The Associated Press

05/01/09 - 08:17 PM EDT
JORDAN ROBERTSON

SAN FRANCISCO (AP) — The pay package for Tyco Electronics Ltd. Chief Executive Thomas Lynch was about a quarter the size in the company's fiscal 2008 that it was in 2007, coming in at $2.6 million for the first full year of the company's operation as a standalone entity, according to calculations by The Associated Press based on the company's proxy filing Friday.

Lynch, 54, wasn't dinged for his performance. His base salary rose 7 percent to $950,000 in 2008 and his performance-based cash bonus jumped 70 percent to $1.4 million, according to Tyco Electronics' filing with the Securities and Exchange Commission. He also received $185,097 in perks, including a $95,000 cash allowance that amounted to 10 percent of his salary.

The key difference between Lynch's pay in 2008 and 2007 was that he and other executives got big, one-time equity awards when the electronics division was spun off from Tyco International in 2007. The Bermuda-based company said the payments were to "establish a meaningful ownership stake in the newly separated company."

Lynch's 2007 compensation package was valued at $11.0 million by the AP's calculations, including an equity award worth $9 million.
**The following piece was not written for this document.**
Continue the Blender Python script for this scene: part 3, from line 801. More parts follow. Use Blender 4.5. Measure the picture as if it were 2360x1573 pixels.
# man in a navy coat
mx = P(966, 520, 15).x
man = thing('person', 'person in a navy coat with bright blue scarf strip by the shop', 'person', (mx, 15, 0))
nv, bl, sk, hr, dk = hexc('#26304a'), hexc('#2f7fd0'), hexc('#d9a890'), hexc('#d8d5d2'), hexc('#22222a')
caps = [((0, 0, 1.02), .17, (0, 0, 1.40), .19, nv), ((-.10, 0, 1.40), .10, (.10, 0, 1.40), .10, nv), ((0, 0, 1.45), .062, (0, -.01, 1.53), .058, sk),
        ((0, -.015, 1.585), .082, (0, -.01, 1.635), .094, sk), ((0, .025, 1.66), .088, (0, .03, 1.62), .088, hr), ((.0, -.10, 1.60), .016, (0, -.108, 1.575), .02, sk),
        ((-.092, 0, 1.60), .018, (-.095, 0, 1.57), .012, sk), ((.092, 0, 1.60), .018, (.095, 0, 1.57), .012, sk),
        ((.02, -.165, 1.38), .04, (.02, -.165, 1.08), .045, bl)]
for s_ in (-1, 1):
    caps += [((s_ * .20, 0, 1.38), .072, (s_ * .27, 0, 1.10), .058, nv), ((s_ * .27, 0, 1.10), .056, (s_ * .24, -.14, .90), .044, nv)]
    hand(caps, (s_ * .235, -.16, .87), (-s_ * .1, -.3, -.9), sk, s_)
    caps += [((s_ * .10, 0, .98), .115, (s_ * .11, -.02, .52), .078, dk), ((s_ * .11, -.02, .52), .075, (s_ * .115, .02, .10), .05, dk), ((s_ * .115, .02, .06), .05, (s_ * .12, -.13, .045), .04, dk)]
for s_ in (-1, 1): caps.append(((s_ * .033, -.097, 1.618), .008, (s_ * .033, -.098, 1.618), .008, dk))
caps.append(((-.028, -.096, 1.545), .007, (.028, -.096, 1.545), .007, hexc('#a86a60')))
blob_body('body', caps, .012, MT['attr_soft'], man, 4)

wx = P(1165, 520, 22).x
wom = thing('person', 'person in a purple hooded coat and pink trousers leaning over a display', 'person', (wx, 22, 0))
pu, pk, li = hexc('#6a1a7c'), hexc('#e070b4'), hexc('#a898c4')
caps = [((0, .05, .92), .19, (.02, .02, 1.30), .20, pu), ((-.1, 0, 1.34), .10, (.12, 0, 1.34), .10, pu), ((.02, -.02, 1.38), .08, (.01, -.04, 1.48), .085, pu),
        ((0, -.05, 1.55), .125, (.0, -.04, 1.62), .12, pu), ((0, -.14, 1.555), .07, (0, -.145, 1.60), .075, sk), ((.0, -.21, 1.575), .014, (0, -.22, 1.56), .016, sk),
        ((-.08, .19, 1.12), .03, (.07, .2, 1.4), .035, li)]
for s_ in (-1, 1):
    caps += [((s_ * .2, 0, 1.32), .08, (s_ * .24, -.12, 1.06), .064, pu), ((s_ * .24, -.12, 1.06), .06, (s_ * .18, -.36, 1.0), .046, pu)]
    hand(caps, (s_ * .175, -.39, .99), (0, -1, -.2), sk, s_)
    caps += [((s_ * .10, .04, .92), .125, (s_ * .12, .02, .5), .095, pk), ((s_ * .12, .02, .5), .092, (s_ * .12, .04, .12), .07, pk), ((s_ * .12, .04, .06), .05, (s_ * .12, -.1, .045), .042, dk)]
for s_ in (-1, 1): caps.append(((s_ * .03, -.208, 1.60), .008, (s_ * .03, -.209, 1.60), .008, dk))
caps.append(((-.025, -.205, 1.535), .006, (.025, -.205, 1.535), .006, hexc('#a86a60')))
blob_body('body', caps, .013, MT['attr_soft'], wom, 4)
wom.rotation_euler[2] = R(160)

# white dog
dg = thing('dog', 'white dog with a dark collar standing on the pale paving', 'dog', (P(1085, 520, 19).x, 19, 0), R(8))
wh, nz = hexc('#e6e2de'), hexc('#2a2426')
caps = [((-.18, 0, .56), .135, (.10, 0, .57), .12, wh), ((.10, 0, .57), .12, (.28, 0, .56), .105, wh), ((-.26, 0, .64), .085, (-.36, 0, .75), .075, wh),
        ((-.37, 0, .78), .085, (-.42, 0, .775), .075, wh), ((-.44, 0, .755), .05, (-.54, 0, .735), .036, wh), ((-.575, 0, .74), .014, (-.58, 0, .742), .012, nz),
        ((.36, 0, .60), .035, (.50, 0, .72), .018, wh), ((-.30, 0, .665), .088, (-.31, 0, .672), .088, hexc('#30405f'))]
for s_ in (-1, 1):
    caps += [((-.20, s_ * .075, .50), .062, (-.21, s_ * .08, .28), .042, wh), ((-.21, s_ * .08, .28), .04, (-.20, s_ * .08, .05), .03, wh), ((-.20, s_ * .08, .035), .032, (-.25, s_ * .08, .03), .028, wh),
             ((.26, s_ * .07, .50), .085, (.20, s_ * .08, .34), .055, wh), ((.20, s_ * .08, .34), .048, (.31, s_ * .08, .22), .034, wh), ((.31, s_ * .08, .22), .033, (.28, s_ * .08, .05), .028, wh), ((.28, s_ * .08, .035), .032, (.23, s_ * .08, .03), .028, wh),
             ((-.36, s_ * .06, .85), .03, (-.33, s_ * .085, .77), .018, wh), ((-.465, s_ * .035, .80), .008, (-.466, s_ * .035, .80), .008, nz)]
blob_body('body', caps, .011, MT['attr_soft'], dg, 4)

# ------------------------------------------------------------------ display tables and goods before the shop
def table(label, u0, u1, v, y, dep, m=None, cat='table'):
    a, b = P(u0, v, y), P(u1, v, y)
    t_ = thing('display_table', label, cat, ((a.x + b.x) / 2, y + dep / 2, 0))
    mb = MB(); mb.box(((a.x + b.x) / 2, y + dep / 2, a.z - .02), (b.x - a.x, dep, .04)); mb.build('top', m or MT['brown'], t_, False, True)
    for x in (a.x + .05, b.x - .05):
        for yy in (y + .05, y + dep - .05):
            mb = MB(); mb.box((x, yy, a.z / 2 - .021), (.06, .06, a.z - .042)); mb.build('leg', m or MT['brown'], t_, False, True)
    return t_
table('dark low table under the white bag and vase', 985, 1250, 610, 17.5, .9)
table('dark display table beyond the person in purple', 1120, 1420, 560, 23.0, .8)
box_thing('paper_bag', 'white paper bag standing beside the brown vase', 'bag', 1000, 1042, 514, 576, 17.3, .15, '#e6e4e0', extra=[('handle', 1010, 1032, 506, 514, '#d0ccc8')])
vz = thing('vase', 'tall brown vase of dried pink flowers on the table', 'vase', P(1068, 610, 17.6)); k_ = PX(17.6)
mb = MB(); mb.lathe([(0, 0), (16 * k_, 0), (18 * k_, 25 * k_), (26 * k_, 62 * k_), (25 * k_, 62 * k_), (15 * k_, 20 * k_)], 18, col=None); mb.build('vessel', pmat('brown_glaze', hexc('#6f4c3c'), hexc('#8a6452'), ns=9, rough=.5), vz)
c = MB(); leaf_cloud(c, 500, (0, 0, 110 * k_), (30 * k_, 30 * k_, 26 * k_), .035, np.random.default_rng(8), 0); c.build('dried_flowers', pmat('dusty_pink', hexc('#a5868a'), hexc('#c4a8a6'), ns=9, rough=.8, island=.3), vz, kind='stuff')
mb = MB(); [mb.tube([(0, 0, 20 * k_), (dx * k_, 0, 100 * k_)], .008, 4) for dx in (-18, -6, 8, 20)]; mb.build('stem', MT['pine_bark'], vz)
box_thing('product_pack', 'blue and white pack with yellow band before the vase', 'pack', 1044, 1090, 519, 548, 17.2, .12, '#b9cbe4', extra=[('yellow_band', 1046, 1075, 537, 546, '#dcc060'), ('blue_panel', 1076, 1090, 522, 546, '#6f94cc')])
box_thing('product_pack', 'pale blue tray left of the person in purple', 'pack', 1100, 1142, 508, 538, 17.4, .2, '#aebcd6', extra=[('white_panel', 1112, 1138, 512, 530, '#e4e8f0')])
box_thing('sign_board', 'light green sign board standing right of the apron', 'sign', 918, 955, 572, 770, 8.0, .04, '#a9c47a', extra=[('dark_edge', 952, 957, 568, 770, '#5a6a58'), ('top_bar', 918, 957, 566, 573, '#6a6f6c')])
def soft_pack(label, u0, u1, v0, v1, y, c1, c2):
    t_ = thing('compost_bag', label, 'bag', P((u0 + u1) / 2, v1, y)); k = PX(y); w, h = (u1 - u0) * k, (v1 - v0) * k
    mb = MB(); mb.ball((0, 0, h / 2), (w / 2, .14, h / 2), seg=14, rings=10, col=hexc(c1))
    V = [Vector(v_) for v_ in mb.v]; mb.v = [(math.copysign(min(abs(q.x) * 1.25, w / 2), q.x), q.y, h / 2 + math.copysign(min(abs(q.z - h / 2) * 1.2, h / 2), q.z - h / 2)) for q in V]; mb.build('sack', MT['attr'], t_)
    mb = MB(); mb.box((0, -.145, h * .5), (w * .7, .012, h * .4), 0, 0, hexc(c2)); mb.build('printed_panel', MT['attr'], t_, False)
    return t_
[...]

The company didn't issue any new equity awards in 2008, and aside from the equity award, his compensation package was bigger in 2008 than 2007.

The company's 2008 fiscal year, which ended in September as the financial crisis started deepening, was solid financially: Sales rose 14 percent to $14.8 billion, and the company posted a $1.78 billion profit. Since then, the company has racked up more than $3 billion in losses as it absorbed huge write-downs to account for sales declines in its electronics components and specialty products.

The AP formula is designed to isolate the value a company's board placed on an executive's total compensation package during the last fiscal year. It includes salary, bonus, performance-related bonuses, perks, above-market returns on deferred compensation and the estimated value of stock options and awards granted during the year.

The calculations don't include changes in the present value of pension benefits, and they sometimes differ from the totals companies list in the summary compensation table of proxy statements filed with the Securities and Exchange Commission. Those totals instead reflect the size of the accounting charge taken for an executive's compensation in the previous fiscal year.

The company's annual meeting is scheduled for June 22 in Bermuda.